Saturday, January 7, 2023

Good Morning Sunshine

 So I awoke this morning early, oh, sometime after 4:00 a.m., and I do get slightly worried because I was up late last night. But I know from experience when I have been slightly off emotionally it can temporarily interrupt my normal sleeping habits, so given yesterday’s troubles I’m not surprised I’m a little under-rested. I just checked the weather report and the sun is supposed to come out today so that should help a little to lift my spirits. I have tentative plans to go to mom’s house today and work on some art—I’m eager to get started on some things and I need to go to Walgreen’s and begin printing off some photos from my trusty red iPhone.

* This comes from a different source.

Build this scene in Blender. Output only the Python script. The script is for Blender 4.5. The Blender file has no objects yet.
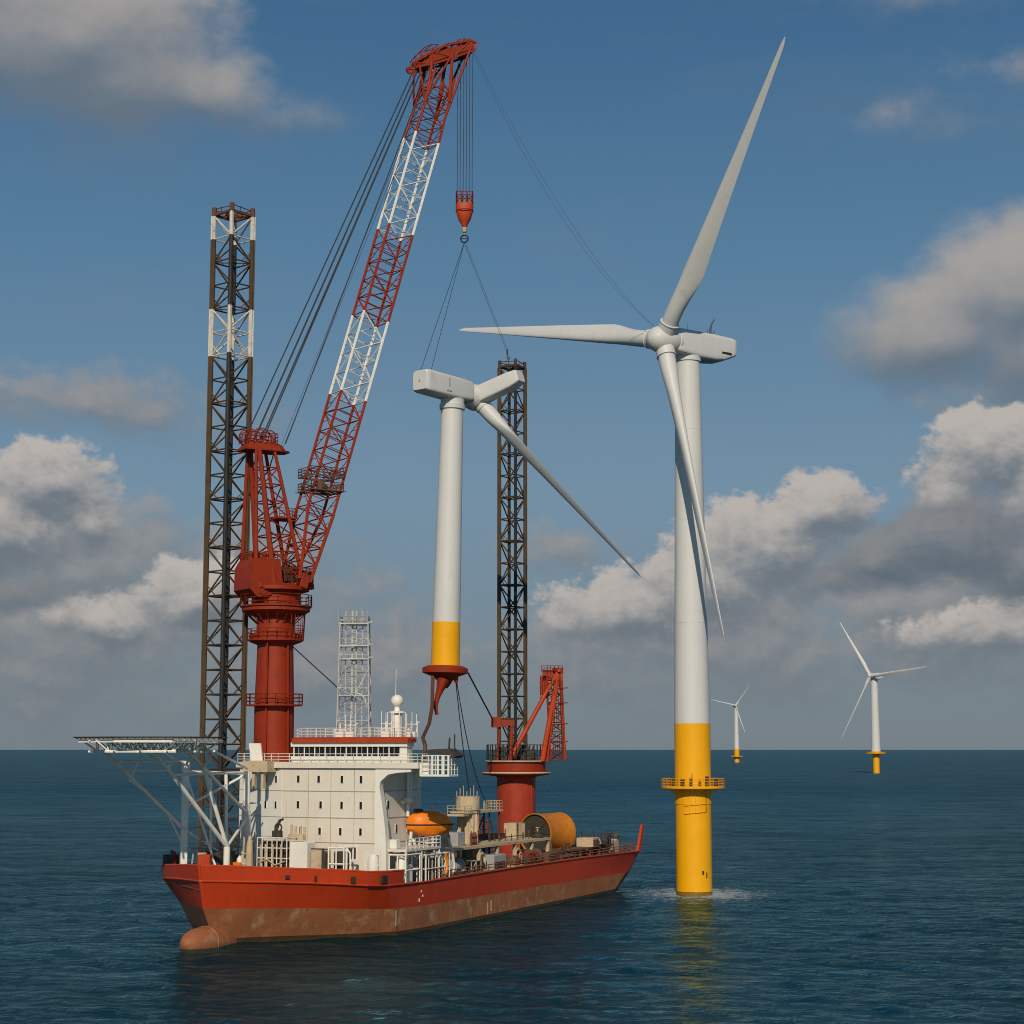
import bpy, math, random
import numpy as np
from mathutils import Vector, Matrix

random.seed(7)
rng = np.random.default_rng(11)
R = math.radians
scene = bpy.context.scene
col = scene.collection

# ------------------------------------------------------------------ camera
cam_d = bpy.data.cameras.new("camera")
cam = bpy.data.objects.new("camera", cam_d)
col.objects.link(cam)
scene.camera = cam
cam_d.sensor_width = 36.0
cam_d.lens = 36.0 * 1800 / 1024
cam_d.clip_start = 1.0
cam_d.clip_end = 200000
CAMH = 23.4
cam.location = (0, 0, CAMH)
cam.rotation_euler = (R(90) + math.atan(237.3 / 1800), 0, 0)

# ------------------------------------------------------------------ light
SUN_EL, SUN_AZ = 31.0, 4.0            # the sun stands behind the camera, a little to the left
sx = -math.sin(R(SUN_AZ)) * math.cos(R(SUN_EL))
sy = -math.cos(R(SUN_AZ)) * math.cos(R(SUN_EL))
sz = math.sin(R(SUN_EL))
sun_d = bpy.data.lights.new("sun", 'SUN')
sun_d.energy = 3.3
sun_d.angle = R(0.6)
sun_d.color = (1.0, 0.875, 0.70)
sun = bpy.data.objects.new("sun", sun_d)
col.objects.link(sun)
sun.location = (-60, -300, 260)
sun.rotation_euler = Vector((-sx, -sy, -sz)).to_track_quat('-Z', 'Y').to_euler()

scene.view_settings.view_transform = 'Standard'
scene.view_settings.look = 'None'
scene.view_settings.exposure = 0.0
scene.view_settings.gamma = 1.0
scene.view_settings.use_curve_mapping = False
scene.cycles.filter_width = 1.0

# ------------------------------------------------------------------ sky
world = bpy.data.worlds.new("World")
scene.world = world
world.use_nodes = True
wt = world.node_tree
wt.nodes.clear()
try:
    world.cycles.sampling_method = 'MANUAL'
    world.cycles.sample_map_resolution = 256
except Exception:
    pass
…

I did start this morning with some readings from Hazelden, which are comforting to me (even though I completely forget what I have read after reading it). I find I do have cognitive impairment still (thanks Risperdal) although I am able to write again after years of an extremely frustrating writer’s block. I’m tempted to just regurgitate all my frustrations with being bipolar on a canvas, but no, I’m far more interested in doing something uplifting and whimsical, something thought-provoking and powerful. Yes, yes I know to always strive to be humble, but something just propels me to try and make a big splash. 

God bless mom, she did spend a good deal of time talking to me last night, calming me down, making me chuckle, helping me to see possibilities with decorating the bedroom upstairs so it is more welcoming. She suggested I name the room “My Choice” and I really like that—I may have a sign made at Amazon to hang over the door. I already have some interesting things on the wall and I should probably go up to the attic and bring down the Daniel Work paintings I purchased years ago. Maybe I just calm down about moving and work on this house a bit and make myself comfortable in my surroundings. Fetter said it was best we just stay here for awhile, not sell, as getting your hands on cash leads to just spending it (though I must say I did enjoy our splurge at Easton yesterday immensely!).

Speaking of things bought yesterday, Michael found the absolute perfect recliner to replace his banged up old black one, and we got a fabulous deal on it because some wise Asian woman told me I could get savings if I opened a Macy’s account back up. I was at first hesitant to get a Macy’s card again, but I do so love that store! I also got some make up from a wonderful woman at the MAC counter at Nordstrom who showed me how to properly apply eyebrow liner and blush. And I got two pairs of boots from DSW, so it was Merry Christmas for us, just a few weeks later!

Sure, I’ve still got my worries but I’m feeling a little calmer today. I think if I can work to control the stimuli around me, I’ll be ok. The Hazelden readings touched on letting go of control, handing things over to the Higher Power, and I agree with that to some extent. However, having bipolar disorder, I do have to exert a little bit of effort to limit things that get me over-stimulated. I’m doing OK with music right now, just need to watch the volume a little bit. Not so sure about TV. We will see how I do today. I have the bedroom to go up to if it’s a problem. 

I’m looking around here and seeing many possibilities for future art projects…just spied the picture of Boomer next to esteemed Blue Jacket Rick Nash that Glenna made for me, and oh, how tempted I am to use that in a piece! But Michael could get so upset if I removed it. Is there anywhere in Columbus where I can get a copy of a photo in a frame? Better ask Phil Adams, trusty local photographer what he knows. I’m thinking of endless possibilities if I can combine the photo with found objects…hmmmm. Where’s my copy of “The Safety of Objects” by A.J. Holmes?

Well I’m sure I’ll be tired this evening and not want to cook dinner, but I’m thinking easy clams in red sauce with linguini and a salad. I did look at myself in a mirror yesterday and was NOT pleased with what I saw and feel oh so tempted to throw myself back on that radical keto diet again. But no, I just cannot do that, Dr. Larrimer said as much. So maybe I just move into acceptance of this Rubenesque body of mine, stop fighting it, eat within reason, keep up the walks, just do what I can. It’s just I was so ashamed when I was upstairs at Nordstrom and had to be told they no longer have plus sizes in the store—I felt like I didn’t deserve nice, sexy clothes, those were reserved for size 0. But Macy’s did have some suggestive, cute things for me, so I bought those. Perhaps to wear to the Jazz show in March?

OK well that’s it for now. Glad to be writing again and definitely open to the possibility of today being a good day. To the alleys I go!